▶ [Exercise]: Quote, without change, all of the lines that follow.

▶ [Collected material]:
----------
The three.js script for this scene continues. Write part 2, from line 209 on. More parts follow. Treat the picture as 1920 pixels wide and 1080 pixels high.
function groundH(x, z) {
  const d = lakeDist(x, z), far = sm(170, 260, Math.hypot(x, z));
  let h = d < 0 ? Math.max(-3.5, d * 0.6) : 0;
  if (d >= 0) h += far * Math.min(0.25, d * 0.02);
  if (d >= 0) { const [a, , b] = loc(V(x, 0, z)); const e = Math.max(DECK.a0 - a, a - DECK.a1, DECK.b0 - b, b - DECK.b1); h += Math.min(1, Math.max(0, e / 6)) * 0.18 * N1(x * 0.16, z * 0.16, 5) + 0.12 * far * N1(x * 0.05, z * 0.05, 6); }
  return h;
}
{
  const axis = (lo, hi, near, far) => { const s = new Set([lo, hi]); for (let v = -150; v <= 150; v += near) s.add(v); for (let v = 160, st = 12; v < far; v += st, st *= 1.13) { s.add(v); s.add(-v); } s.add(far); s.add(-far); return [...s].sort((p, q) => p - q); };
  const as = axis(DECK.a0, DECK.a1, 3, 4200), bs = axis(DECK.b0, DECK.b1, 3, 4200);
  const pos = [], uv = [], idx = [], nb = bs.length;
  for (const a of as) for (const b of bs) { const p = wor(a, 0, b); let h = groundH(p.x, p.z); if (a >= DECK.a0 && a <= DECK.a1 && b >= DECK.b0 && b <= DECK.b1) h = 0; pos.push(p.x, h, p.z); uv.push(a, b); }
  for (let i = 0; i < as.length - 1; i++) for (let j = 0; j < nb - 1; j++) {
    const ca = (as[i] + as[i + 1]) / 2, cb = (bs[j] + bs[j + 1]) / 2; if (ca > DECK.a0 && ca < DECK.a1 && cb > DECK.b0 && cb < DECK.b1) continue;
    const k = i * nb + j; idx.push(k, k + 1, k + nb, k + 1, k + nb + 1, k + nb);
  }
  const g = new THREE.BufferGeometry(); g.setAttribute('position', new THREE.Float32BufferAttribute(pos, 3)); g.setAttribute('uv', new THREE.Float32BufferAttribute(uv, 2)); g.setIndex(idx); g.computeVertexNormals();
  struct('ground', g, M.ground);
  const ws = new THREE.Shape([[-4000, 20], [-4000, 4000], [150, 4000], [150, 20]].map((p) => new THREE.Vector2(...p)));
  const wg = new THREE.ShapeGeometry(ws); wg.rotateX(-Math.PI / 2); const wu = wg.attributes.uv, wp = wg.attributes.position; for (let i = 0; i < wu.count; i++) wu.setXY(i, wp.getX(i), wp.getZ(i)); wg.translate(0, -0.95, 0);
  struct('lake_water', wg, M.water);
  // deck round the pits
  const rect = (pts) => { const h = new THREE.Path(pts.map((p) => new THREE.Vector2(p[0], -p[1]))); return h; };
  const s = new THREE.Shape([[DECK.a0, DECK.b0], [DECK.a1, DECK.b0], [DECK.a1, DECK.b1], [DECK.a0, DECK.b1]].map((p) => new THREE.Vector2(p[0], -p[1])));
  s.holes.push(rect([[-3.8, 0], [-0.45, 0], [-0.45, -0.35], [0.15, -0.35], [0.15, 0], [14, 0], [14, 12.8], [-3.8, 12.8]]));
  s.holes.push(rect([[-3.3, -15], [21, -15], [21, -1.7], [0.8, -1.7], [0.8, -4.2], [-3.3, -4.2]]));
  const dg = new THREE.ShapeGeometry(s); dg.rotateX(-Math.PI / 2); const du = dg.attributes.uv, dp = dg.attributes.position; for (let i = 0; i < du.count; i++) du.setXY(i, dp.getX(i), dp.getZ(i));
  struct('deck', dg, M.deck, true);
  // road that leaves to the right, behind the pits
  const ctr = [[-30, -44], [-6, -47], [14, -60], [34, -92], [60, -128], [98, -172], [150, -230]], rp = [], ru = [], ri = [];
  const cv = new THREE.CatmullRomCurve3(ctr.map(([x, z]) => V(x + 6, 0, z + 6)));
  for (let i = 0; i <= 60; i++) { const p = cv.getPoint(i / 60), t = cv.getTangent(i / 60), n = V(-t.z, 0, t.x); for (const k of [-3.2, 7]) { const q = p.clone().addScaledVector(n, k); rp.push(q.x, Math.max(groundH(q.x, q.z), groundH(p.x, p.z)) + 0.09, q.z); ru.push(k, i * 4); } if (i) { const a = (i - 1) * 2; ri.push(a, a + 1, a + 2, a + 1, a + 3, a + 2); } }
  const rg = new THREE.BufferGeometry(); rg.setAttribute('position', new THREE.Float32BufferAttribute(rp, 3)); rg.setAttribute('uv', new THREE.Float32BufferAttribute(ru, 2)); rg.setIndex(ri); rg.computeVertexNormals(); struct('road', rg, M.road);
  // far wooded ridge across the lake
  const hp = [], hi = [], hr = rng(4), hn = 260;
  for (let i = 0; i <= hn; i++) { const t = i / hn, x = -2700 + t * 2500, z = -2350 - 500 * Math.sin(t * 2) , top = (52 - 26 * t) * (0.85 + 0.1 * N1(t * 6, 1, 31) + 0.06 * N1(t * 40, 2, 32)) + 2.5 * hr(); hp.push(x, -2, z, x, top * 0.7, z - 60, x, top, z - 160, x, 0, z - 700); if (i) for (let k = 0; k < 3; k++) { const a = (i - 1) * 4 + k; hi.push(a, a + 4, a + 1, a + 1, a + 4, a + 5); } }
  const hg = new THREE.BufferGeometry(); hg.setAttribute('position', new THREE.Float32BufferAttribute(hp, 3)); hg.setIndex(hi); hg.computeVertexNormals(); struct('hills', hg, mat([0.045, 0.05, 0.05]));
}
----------
▶ [The reply]:
The three.js script for this scene continues. Write part 2, from line 209 on. More parts follow. Treat the picture as 1920 pixels wide and 1080 pixels high.
function groundH(x, z) {
  const d = lakeDist(x, z), far = sm(170, 260, Math.hypot(x, z));
  let h = d < 0 ? Math.max(-3.5, d * 0.6) : 0;
  if (d >= 0) h += far * Math.min(0.25, d * 0.02);
  if (d >= 0) { const [a, , b] = loc(V(x, 0, z)); const e = Math.max(DECK.a0 - a, a - DECK.a1, DECK.b0 - b, b - DECK.b1); h += Math.min(1, Math.max(0, e / 6)) * 0.18 * N1(x * 0.16, z * 0.16, 5) + 0.12 * far * N1(x * 0.05, z * 0.05, 6); }
  return h;
}
{
  const axis = (lo, hi, near, far) => { const s = new Set([lo, hi]); for (let v = -150; v <= 150; v += near) s.add(v); for (let v = 160, st = 12; v < far; v += st, st *= 1.13) { s.add(v); s.add(-v); } s.add(far); s.add(-far); return [...s].sort((p, q) => p - q); };
  const as = axis(DECK.a0, DECK.a1, 3, 4200), bs = axis(DECK.b0, DECK.b1, 3, 4200);
  const pos = [], uv = [], idx = [], nb = bs.length;
  for (const a of as) for (const b of bs) { const p = wor(a, 0, b); let h = groundH(p.x, p.z); if (a >= DECK.a0 && a <= DECK.a1 && b >= DECK.b0 && b <= DECK.b1) h = 0; pos.push(p.x, h, p.z); uv.push(a, b); }
  for (let i = 0; i < as.length - 1; i++) for (let j = 0; j < nb - 1; j++) {
    const ca = (as[i] + as[i + 1]) / 2, cb = (bs[j] + bs[j + 1]) / 2; if (ca > DECK.a0 && ca < DECK.a1 && cb > DECK.b0 && cb < DECK.b1) continue;
    const k = i * nb + j; idx.push(k, k + 1, k + nb, k + 1, k + nb + 1, k + nb);
  }
  const g = new THREE.BufferGeometry(); g.setAttribute('position', new THREE.Float32BufferAttribute(pos, 3)); g.setAttribute('uv', new THREE.Float32BufferAttribute(uv, 2)); g.setIndex(idx); g.computeVertexNormals();
  struct('ground', g, M.ground);
  const ws = new THREE.Shape([[-4000, 20], [-4000, 4000], [150, 4000], [150, 20]].map((p) => new THREE.Vector2(...p)));
  const wg = new THREE.ShapeGeometry(ws); wg.rotateX(-Math.PI / 2); const wu = wg.attributes.uv, wp = wg.attributes.position; for (let i = 0; i < wu.count; i++) wu.setXY(i, wp.getX(i), wp.getZ(i)); wg.translate(0, -0.95, 0);
  struct('lake_water', wg, M.water);
  // deck round the pits
  const rect = (pts) => { const h = new THREE.Path(pts.map((p) => new THREE.Vector2(p[0], -p[1]))); return h; };
  const s = new THREE.Shape([[DECK.a0, DECK.b0], [DECK.a1, DECK.b0], [DECK.a1, DECK.b1], [DECK.a0, DECK.b1]].map((p) => new THREE.Vector2(p[0], -p[1])));
  s.holes.push(rect([[-3.8, 0], [-0.45, 0], [-0.45, -0.35], [0.15, -0.35], [0.15, 0], [14, 0], [14, 12.8], [-3.8, 12.8]]));
  s.holes.push(rect([[-3.3, -15], [21, -15], [21, -1.7], [0.8, -1.7], [0.8, -4.2], [-3.3, -4.2]]));
  const dg = new THREE.ShapeGeometry(s); dg.rotateX(-Math.PI / 2); const du = dg.attributes.uv, dp = dg.attributes.position; for (let i = 0; i < du.count; i++) du.setXY(i, dp.getX(i), dp.getZ(i));
  struct('deck', dg, M.deck, true);
  // road that leaves to the right, behind the pits
  const ctr = [[-30, -44], [-6, -47], [14, -60], [34, -92], [60, -128], [98, -172], [150, -230]], rp = [], ru = [], ri = [];
  const cv = new THREE.CatmullRomCurve3(ctr.map(([x, z]) => V(x + 6, 0, z + 6)));
  for (let i = 0; i <= 60; i++) { const p = cv.getPoint(i / 60), t = cv.getTangent(i / 60), n = V(-t.z, 0, t.x); for (const k of [-3.2, 7]) { const q = p.clone().addScaledVector(n, k); rp.push(q.x, Math.max(groundH(q.x, q.z), groundH(p.x, p.z)) + 0.09, q.z); ru.push(k, i * 4); } if (i) { const a = (i - 1) * 2; ri.push(a, a + 1, a + 2, a + 1, a + 3, a + 2); } }
  const rg = new THREE.BufferGeometry(); rg.setAttribute('position', new THREE.Float32BufferAttribute(rp, 3)); rg.setAttribute('uv', new THREE.Float32BufferAttribute(ru, 2)); rg.setIndex(ri); rg.computeVertexNormals(); struct('road', rg, M.road);
  // far wooded ridge across the lake
  const hp = [], hi = [], hr = rng(4), hn = 260;
  for (let i = 0; i <= hn; i++) { const t = i / hn, x = -2700 + t * 2500, z = -2350 - 500 * Math.sin(t * 2) , top = (52 - 26 * t) * (0.85 + 0.1 * N1(t * 6, 1, 31) + 0.06 * N1(t * 40, 2, 32)) + 2.5 * hr(); hp.push(x, -2, z, x, top * 0.7, z - 60, x, top, z - 160, x, 0, z - 700); if (i) for (let k = 0; k < 3; k++) { const a = (i - 1) * 4 + k; hi.push(a, a + 4, a + 1, a + 1, a + 4, a + 5); } }
  const hg = new THREE.BufferGeometry(); hg.setAttribute('position', new THREE.Float32BufferAttribute(hp, 3)); hg.setIndex(hi); hg.computeVertexNormals(); struct('hills', hg, mat([0.045, 0.05, 0.05]));
}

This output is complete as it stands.